Bad State Programs Limit Educational Opportunities for Disabled

If you or a loved one is eligible to receive Social Security Disability Insurance or Supplement Security Income, you are also likely eligible to receive education and career assistance through Vocational Rehabilitation (VR). VR is the process that enables people with disabilities to overcome barriers to accessing employment and educational opportunities.

Three billion dollars are spent every year to provide VR to SSDI/SSI recipients, but a new independent investigation by The Hechinger Report says government programs and colleges still are not doing enough to help. Nearly one million people eligible for the VR program received no assistance from 2010 to 2014.

Addressing the problems with VR will open up more opportunities for independence for those with disabilities. Just 12 percent of people with disabilities have a college degree despite evidence that suggests attaining a college degree is more helpful for the career prospects of people with a disability than those without.
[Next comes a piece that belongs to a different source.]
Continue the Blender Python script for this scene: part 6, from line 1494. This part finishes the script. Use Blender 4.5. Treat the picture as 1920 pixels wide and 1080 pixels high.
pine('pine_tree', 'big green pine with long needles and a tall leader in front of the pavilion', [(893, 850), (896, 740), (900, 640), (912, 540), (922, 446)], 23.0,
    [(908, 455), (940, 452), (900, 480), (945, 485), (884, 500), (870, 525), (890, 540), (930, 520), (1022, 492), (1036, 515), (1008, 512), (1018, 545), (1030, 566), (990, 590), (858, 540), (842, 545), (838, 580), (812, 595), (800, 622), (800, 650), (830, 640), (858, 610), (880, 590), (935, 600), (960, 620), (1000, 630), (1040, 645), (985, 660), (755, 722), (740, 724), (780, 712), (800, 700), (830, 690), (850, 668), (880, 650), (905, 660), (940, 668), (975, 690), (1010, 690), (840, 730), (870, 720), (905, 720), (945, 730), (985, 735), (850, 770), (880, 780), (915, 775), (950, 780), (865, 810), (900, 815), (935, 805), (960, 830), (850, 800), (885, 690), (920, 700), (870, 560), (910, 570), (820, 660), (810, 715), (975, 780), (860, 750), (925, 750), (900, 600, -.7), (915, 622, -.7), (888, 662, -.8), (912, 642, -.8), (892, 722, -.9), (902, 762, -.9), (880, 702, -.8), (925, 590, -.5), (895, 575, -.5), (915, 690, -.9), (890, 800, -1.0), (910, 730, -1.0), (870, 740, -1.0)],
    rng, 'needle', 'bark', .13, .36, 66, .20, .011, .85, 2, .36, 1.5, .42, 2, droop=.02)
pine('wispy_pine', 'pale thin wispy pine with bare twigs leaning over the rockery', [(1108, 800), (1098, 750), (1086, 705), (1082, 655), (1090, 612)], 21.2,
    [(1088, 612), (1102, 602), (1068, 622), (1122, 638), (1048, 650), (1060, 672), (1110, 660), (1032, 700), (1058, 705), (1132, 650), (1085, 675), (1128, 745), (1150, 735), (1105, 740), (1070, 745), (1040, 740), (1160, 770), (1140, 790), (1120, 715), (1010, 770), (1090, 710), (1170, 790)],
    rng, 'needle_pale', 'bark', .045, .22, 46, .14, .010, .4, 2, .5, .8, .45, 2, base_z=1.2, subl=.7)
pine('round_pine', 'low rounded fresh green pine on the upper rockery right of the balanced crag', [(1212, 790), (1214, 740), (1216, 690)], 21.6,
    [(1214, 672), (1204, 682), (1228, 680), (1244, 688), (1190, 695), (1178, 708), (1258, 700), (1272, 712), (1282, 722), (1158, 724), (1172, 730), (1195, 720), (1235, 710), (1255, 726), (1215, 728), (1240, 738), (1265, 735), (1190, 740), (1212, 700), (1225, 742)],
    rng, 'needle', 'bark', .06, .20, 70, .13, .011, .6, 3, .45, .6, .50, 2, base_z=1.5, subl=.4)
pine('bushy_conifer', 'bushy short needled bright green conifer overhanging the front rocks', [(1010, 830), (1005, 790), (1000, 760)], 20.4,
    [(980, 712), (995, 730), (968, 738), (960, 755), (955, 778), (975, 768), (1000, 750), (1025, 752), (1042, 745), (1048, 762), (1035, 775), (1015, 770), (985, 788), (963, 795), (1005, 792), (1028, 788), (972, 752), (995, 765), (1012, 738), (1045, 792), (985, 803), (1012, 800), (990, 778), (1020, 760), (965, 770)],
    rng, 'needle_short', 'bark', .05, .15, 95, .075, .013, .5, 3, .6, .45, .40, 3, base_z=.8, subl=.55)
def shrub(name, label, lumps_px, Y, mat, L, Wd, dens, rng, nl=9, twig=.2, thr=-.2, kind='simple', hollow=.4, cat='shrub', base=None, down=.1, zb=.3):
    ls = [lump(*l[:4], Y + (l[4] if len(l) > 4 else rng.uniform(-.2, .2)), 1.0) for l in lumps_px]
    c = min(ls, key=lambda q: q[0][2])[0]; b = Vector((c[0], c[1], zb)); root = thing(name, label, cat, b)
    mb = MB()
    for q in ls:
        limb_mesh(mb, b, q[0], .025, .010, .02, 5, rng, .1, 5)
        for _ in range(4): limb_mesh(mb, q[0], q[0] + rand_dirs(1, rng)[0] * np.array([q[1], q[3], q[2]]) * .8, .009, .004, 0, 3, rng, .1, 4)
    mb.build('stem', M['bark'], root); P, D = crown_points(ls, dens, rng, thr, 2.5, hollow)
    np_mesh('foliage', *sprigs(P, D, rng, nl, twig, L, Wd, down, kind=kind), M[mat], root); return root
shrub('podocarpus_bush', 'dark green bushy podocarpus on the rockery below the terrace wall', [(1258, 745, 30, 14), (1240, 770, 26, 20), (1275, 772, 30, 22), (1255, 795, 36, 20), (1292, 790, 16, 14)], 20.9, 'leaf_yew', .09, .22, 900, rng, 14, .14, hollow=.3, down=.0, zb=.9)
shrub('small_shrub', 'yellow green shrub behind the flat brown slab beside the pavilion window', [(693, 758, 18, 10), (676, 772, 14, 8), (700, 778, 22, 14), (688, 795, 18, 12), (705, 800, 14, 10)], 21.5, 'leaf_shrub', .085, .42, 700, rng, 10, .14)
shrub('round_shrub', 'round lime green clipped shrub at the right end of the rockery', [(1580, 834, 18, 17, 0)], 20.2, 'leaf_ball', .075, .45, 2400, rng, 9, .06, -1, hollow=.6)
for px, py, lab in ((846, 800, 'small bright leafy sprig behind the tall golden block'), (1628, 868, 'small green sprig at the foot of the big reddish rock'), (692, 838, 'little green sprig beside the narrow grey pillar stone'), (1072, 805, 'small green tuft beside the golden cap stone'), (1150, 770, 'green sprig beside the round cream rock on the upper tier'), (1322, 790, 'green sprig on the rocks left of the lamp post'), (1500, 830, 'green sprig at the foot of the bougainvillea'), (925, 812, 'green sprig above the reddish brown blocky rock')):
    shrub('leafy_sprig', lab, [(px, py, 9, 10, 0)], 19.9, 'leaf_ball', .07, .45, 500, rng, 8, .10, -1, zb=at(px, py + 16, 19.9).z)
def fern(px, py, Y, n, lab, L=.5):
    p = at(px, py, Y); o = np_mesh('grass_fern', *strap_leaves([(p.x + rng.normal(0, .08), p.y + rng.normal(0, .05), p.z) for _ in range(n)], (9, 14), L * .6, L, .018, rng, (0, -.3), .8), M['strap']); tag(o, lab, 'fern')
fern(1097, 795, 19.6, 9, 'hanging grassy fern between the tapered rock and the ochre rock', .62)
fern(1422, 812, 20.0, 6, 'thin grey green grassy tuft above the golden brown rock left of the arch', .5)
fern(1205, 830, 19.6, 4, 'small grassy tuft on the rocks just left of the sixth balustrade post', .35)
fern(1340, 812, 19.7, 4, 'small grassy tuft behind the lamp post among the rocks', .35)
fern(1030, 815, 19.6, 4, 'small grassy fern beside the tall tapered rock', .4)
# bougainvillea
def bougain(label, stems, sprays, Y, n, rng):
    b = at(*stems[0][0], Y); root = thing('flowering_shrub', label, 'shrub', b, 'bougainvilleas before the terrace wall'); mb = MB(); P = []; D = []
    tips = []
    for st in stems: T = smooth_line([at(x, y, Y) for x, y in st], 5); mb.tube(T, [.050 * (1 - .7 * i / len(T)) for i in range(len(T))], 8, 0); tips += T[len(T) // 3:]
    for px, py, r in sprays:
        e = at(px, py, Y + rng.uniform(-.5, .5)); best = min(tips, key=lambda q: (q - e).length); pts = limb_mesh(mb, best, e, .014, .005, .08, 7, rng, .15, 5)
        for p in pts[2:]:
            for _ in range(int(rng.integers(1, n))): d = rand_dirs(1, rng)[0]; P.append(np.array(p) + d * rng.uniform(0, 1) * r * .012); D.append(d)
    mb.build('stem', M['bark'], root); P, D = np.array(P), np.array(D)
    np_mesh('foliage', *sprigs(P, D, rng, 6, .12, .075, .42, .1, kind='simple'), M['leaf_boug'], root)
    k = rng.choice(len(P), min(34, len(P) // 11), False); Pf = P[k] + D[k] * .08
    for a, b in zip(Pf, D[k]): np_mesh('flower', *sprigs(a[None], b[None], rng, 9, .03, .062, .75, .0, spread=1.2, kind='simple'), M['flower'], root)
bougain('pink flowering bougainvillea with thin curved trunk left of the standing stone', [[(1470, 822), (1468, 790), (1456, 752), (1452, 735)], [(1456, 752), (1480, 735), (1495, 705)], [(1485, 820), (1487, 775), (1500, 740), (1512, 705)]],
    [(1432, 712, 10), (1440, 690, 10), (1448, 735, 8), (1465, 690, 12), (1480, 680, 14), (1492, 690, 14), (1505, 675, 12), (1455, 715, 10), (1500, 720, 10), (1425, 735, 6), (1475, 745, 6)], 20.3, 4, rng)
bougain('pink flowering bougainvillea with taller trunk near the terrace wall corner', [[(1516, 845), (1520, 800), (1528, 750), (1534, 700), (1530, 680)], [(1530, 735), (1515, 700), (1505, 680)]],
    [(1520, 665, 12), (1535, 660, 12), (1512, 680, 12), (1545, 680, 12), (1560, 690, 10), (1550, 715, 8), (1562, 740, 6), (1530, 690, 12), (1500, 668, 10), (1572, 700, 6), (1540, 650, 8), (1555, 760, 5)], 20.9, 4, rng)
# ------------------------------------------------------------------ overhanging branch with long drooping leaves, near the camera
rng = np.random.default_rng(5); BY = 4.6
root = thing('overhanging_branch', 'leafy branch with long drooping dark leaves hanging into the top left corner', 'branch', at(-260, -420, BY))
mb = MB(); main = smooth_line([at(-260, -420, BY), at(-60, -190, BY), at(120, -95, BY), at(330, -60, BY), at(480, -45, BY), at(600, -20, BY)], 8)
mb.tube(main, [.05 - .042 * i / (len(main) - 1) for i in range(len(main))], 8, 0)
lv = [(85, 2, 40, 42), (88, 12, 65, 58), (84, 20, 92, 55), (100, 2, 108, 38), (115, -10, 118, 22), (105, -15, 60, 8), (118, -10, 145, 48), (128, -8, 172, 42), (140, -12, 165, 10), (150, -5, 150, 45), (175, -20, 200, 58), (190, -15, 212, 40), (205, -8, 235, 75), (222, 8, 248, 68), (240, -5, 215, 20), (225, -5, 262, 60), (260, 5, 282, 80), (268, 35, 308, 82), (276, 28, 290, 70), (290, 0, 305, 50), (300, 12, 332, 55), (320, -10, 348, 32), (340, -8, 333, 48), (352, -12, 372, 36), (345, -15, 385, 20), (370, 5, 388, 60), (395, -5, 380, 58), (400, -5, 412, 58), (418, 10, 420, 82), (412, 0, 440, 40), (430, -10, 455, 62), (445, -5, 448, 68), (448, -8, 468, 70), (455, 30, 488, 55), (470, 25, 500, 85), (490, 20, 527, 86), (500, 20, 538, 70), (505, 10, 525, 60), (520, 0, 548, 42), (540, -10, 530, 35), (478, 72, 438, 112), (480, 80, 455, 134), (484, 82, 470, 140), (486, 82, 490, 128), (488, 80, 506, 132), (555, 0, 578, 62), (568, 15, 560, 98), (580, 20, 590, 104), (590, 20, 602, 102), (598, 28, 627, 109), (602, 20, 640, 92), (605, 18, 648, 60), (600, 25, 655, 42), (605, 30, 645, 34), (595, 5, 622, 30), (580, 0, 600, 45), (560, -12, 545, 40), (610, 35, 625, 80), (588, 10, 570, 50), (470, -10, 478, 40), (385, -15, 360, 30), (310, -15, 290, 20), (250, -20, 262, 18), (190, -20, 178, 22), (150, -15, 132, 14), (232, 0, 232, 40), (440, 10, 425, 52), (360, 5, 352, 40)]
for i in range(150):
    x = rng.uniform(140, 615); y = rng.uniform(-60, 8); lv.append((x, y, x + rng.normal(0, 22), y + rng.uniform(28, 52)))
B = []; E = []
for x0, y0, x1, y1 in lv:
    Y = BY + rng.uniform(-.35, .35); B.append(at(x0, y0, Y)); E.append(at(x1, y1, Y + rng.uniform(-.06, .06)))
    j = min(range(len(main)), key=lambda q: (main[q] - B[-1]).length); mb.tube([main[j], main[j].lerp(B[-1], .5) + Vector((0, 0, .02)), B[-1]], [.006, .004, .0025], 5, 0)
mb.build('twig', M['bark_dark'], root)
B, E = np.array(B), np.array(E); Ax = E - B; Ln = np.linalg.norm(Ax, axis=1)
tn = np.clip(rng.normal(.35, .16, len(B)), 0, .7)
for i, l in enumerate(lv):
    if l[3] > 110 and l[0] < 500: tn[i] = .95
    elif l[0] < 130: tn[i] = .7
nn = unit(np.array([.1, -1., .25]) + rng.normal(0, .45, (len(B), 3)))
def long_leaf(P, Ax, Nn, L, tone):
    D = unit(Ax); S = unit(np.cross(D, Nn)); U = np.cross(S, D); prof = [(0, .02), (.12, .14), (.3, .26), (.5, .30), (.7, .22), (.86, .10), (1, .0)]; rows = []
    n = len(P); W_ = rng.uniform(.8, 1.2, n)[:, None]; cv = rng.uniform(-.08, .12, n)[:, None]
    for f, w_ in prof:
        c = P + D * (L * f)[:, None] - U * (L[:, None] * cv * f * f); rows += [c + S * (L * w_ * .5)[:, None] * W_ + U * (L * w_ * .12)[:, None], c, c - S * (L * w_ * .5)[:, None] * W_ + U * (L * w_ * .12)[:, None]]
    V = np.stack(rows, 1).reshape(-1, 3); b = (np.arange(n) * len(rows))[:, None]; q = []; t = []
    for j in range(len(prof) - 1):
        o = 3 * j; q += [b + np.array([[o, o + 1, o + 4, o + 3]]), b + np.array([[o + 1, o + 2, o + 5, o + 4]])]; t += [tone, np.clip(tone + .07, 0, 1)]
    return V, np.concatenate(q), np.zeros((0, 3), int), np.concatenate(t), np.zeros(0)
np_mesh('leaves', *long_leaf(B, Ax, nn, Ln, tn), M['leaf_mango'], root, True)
What is the cause of the problem?

State level VR programs are overwhelmed around the country, according to the report. Some states reported wait times as long as six weeks just for an eligibility appointment. Lengthy delays can be devastating for those hoping to meet college enrollment deadlines while arranging accommodations to attend.

Other states reported total dysfunction in VR programs. A master’s degree is required for most VR counselor jobs, but states are not paying competitive salaries, resulting in high turnover rates and increased workloads for remaining employees.

How can the program be fixed?

Funding appears to be the main issue for state level VR programs. Full funding was given to VR programs in the state of Wisconsin in 2013 yet auditors found no increase in the number of counselors providing services. In 2012, state agencies spent nearly 400 million dollars on people who left the system before completing the program.

Is there a path forward?

A disability attorney can help beneficiaries and those who were denied claims attain access to money through SSDI to live a more independent life. A disability attorney will examine your eligibility for benefits, answer your questions, and take on the best possible case for you.

As shown by the VR program, navigating the system on your own is a challenging, if not impossible, task. Inability to access Vocational Rehabilitation programs due to state inefficiencies may provide cause to re-examine your SSDI/SSI benefits.